I do have one woman at my office who is a gamer chick (because of her ex-boyfriend). She and I know each other’s ‘dirty little secret’, though I don’t think we take any special pains to hide it from anyone else. I mean, I like reality television, and isn’t THAT more embarrassing than D&D? :o)
I’m definitely in the closet when it comes to rpgs. Discussing this could destroy my career as people won’t take me seriously given the type of work that I do and as manager for a group of people. Even being just a regular console gamer has its consequences and I got rid of my console games to be more focused on my career.
When I was a kid, I wanted to be a full proud card-carrying gamer and preach the Gospel of Gaming to everyone, but I realize that there are consequences for being too geekish or being unpopular geekish, so into the closet I went and haven’t come out since. When my coworkers ask me what I did on my weekends, I just answer, “Hung out with some friends.”
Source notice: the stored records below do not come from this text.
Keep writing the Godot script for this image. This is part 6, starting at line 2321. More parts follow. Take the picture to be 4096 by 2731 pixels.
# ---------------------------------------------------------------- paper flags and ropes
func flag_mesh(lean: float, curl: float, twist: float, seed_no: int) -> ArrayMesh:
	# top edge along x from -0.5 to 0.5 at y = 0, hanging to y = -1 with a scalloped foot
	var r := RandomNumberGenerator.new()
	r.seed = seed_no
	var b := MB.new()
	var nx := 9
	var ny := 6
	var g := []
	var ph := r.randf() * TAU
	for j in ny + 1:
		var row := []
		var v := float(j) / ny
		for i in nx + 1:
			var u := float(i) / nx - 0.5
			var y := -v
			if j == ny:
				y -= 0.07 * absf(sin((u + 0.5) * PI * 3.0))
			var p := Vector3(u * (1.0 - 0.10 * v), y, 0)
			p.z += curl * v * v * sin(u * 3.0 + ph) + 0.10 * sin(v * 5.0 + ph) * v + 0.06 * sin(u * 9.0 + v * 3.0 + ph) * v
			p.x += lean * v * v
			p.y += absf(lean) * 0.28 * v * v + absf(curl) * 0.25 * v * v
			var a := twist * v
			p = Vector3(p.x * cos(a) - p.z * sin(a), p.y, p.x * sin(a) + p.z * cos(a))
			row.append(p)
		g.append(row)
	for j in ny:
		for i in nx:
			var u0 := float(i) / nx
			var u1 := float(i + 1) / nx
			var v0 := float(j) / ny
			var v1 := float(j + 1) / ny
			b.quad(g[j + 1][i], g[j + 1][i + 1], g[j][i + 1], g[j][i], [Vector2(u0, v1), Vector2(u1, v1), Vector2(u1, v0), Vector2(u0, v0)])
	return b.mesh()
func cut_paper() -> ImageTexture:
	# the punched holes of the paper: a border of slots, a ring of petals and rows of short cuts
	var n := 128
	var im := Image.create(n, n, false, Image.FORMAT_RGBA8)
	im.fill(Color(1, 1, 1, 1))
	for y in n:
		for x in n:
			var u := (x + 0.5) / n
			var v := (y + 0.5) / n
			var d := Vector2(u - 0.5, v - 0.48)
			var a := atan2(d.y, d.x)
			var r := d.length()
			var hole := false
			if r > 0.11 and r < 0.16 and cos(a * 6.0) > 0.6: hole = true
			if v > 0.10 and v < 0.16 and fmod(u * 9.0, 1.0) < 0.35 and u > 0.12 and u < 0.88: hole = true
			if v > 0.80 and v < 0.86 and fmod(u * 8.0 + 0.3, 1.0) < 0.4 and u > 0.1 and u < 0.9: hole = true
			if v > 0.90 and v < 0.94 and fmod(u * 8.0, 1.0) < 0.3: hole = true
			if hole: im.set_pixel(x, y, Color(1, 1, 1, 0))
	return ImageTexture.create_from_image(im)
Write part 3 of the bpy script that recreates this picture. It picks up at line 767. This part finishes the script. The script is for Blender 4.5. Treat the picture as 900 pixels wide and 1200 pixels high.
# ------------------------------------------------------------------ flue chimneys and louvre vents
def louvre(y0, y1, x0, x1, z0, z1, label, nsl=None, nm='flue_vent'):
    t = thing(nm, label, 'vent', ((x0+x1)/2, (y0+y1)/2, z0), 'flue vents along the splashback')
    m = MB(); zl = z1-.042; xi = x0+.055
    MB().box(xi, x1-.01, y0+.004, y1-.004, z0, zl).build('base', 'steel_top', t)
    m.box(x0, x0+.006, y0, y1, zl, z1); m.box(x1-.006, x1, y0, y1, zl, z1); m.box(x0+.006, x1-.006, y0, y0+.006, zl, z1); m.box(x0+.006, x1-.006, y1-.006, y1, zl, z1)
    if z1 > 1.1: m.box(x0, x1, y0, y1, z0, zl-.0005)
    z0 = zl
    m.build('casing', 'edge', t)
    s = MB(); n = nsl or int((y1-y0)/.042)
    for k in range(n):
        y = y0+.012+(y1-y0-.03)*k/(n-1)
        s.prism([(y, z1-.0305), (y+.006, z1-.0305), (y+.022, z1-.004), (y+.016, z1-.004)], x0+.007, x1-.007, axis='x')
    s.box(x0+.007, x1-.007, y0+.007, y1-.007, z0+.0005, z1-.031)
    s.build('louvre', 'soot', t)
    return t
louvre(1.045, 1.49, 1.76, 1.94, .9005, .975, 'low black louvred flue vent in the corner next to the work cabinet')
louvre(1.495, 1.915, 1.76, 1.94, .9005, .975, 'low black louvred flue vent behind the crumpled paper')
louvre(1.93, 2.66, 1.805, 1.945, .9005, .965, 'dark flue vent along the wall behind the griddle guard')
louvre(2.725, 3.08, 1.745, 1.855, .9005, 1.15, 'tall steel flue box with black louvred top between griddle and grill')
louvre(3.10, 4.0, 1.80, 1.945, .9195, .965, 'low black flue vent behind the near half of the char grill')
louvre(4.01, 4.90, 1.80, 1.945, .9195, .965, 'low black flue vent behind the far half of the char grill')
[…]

I am really embraced about telling people about it. Even to people i consider being close friends but belonging to a different social circle. But this might have to do with me being pretty new to D&D’ing. I have only had a couple of sessions and always with the same other two people. So far i am loving it, but its like loving watching flames…That is one of the last things you wan’t to blurt out (but everyone can enjoy a campfire…hypocrites)
So far I am enjoying your blog. Seems like a good place to start when learning the DM trade. (or the D&D in general)
I’m glad to hear that you’re okay talking to people about it! It took me a little while to get to that point, but I was happy when I finally did. Good for you!